I’d love to know how you pulled that off! :wink:

But rest of your post is spot-on.

The poster will pay monthly payments for a wrecked car if not fixable until they settle and insurance companies will drag. This case is easier as the poster cannot feign injury so it is simply a property payment typically based on average payouts. If injury is involved insurance company’s are quicker/likely to met reasonable demands.

Given the poster states(assumes) they won’t have much money left to buy another I don’t think they are in a great position to contact lawyers etc. A lawyer may be able to get full value for vehicle but then you end up paying their fees. IMHO hardly worth it.

I hope they payout a reasonable amount initially. How the poster fares really depends if the poster overpaid initially on the car or had a poor loan that put them up a creek.

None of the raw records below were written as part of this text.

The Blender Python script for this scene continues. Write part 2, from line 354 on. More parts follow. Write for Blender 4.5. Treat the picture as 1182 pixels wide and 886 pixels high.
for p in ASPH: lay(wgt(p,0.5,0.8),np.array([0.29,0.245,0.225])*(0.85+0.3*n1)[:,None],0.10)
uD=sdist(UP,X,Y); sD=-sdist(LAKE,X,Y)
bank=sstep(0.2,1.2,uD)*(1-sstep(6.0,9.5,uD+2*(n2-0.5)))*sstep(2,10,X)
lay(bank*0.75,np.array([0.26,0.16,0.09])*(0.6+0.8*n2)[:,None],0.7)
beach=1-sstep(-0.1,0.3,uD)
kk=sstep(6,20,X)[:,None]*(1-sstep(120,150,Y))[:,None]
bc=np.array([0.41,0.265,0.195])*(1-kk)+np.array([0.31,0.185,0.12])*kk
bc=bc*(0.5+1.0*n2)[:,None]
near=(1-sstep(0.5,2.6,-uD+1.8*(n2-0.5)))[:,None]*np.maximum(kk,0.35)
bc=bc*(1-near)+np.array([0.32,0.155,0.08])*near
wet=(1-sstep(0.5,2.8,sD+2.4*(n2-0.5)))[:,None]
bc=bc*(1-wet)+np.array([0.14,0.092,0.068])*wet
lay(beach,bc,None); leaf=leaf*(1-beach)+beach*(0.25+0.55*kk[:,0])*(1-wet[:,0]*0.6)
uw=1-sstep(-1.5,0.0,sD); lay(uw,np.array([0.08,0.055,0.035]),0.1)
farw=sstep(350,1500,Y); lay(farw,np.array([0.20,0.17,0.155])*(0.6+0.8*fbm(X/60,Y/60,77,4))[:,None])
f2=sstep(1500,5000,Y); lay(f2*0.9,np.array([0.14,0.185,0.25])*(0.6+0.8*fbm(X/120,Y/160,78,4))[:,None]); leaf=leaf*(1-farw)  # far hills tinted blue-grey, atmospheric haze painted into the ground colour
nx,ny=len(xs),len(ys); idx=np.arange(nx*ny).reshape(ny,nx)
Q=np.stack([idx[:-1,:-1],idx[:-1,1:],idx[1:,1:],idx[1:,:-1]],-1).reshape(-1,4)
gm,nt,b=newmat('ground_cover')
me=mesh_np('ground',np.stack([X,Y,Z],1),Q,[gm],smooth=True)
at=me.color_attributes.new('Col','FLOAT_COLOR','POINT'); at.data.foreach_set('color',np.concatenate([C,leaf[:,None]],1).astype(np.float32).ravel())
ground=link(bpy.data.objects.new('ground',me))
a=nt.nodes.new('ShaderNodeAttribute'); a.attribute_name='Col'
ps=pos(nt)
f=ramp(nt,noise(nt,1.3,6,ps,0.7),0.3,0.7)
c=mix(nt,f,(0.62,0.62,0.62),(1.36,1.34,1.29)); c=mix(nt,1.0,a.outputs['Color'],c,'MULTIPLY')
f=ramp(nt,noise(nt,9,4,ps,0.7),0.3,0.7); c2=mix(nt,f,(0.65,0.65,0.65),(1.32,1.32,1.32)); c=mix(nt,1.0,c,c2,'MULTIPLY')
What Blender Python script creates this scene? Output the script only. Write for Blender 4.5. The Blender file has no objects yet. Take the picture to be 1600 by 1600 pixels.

Its not pleasant and sorry to the poster but one of the yucky parts of car ownership and especially if you have to finance which adds many risks and costs to it all.

Good luck.

As Twinturbo said, if you have collision insurance, you can choose to deal with your insurance company, for the mere cost of your deductible. They then deal with the insurance compamy of the party who hit you, and when the settlements are done, you get your deductible back. In many cases, this approach is more favorable than dealing with the other insurance company directly… If you have no collision insurance, you have no choice but to deal with that company or hire a lawyer to work out a settlement for you.

When you get to be my age, all decades and cars are the same. I ran the car in reverse most of the time to take off the age and mileage. I meant 1988–glad you caught my error.